*WHAT NEEDS TO BE DONE*: Reproduce precisely the lines between the start of the data below and the line with "COL = S.collection", both included.

++++++++++

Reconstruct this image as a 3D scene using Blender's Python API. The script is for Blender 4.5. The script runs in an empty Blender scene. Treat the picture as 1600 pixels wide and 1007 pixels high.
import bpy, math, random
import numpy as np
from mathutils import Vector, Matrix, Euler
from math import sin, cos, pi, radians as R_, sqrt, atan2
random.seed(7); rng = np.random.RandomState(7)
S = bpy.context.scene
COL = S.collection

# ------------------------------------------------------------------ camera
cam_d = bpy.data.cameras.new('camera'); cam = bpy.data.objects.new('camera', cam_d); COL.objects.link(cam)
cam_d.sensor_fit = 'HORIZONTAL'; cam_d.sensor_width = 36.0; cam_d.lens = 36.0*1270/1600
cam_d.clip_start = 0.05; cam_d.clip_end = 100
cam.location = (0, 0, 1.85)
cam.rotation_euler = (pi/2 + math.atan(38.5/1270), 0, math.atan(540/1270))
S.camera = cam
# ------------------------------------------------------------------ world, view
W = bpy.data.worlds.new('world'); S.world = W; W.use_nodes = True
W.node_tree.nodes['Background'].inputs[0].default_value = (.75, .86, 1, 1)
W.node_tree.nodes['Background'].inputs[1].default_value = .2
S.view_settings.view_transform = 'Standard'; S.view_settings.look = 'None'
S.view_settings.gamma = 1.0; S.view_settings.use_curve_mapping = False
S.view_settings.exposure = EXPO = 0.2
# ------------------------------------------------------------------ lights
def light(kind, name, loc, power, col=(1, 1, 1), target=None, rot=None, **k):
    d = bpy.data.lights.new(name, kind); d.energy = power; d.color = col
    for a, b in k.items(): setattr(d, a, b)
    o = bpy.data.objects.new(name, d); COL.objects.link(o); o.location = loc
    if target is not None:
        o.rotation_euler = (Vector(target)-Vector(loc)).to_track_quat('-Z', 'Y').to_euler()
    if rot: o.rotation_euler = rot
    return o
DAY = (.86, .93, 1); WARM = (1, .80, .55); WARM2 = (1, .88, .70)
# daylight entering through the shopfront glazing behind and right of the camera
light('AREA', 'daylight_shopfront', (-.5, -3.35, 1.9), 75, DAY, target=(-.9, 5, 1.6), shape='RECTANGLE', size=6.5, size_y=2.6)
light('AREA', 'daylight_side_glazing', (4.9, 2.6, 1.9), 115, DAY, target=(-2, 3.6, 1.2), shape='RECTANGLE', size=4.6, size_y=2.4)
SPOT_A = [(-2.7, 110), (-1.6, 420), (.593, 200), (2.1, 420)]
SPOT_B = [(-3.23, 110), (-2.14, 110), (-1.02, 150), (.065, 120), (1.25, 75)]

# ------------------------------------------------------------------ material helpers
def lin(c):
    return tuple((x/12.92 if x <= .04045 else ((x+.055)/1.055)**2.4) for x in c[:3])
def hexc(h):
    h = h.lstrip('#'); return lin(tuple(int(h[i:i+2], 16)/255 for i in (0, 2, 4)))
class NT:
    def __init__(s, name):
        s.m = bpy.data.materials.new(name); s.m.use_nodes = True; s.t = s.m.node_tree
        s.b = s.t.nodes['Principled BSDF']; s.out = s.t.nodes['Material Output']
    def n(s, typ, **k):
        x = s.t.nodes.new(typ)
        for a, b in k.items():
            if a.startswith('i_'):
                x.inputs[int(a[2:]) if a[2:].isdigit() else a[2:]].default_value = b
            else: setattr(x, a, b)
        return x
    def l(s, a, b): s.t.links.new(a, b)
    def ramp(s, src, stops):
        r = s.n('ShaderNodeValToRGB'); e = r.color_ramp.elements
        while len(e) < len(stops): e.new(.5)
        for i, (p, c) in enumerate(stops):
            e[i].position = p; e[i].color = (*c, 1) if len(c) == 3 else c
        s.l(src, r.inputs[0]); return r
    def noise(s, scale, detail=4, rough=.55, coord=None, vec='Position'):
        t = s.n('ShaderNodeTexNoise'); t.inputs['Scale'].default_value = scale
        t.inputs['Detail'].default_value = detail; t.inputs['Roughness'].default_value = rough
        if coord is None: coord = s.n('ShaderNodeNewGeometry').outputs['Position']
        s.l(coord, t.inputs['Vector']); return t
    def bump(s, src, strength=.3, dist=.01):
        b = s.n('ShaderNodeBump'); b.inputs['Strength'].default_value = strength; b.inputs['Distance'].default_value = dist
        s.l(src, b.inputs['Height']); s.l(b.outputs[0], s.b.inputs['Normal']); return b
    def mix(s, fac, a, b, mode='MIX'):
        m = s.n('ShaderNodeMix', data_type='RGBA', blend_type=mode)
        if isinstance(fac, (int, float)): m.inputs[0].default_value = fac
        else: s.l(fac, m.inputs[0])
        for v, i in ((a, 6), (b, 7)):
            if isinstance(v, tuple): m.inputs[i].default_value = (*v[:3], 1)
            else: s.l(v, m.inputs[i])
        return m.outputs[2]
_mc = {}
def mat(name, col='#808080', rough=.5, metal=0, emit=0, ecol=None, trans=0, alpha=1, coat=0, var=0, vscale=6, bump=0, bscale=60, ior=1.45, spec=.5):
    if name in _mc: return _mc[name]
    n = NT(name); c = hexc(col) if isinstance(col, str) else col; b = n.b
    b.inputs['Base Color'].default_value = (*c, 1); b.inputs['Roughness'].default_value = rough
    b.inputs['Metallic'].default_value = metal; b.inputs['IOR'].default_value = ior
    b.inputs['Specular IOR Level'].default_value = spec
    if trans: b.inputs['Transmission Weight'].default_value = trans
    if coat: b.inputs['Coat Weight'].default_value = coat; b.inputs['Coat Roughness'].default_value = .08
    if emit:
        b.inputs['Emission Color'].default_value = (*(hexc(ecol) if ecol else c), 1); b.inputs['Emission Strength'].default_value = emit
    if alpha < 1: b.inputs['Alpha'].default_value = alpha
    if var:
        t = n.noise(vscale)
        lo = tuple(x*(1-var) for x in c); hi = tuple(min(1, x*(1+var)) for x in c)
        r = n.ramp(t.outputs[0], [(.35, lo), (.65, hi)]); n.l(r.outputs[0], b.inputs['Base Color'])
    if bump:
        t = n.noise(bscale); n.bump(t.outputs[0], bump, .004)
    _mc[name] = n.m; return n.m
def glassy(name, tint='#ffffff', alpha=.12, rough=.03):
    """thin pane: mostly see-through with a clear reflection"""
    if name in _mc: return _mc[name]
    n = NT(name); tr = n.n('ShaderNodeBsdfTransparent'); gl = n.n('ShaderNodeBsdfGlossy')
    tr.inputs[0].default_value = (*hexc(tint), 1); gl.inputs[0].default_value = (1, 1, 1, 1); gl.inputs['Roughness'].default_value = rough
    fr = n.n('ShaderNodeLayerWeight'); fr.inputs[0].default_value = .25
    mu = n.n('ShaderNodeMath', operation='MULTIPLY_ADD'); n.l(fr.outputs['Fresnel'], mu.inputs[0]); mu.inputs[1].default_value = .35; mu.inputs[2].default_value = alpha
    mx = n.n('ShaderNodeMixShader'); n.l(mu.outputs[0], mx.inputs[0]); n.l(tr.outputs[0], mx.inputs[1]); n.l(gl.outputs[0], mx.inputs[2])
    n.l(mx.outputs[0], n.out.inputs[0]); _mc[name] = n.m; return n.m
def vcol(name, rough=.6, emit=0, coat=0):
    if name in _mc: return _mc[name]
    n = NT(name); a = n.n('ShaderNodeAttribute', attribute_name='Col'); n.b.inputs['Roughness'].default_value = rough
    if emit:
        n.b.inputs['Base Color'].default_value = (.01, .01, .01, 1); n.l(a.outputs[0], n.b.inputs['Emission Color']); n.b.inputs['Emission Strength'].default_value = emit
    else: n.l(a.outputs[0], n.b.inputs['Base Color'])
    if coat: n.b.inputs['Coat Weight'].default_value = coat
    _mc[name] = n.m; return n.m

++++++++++

*EXPECTED OUTPUT*:
Reconstruct this image as a 3D scene using Blender's Python API. The script is for Blender 4.5. The script runs in an empty Blender scene. Treat the picture as 1600 pixels wide and 1007 pixels high.
import bpy, math, random
import numpy as np
from mathutils import Vector, Matrix, Euler
from math import sin, cos, pi, radians as R_, sqrt, atan2
random.seed(7); rng = np.random.RandomState(7)
S = bpy.context.scene
COL = S.collection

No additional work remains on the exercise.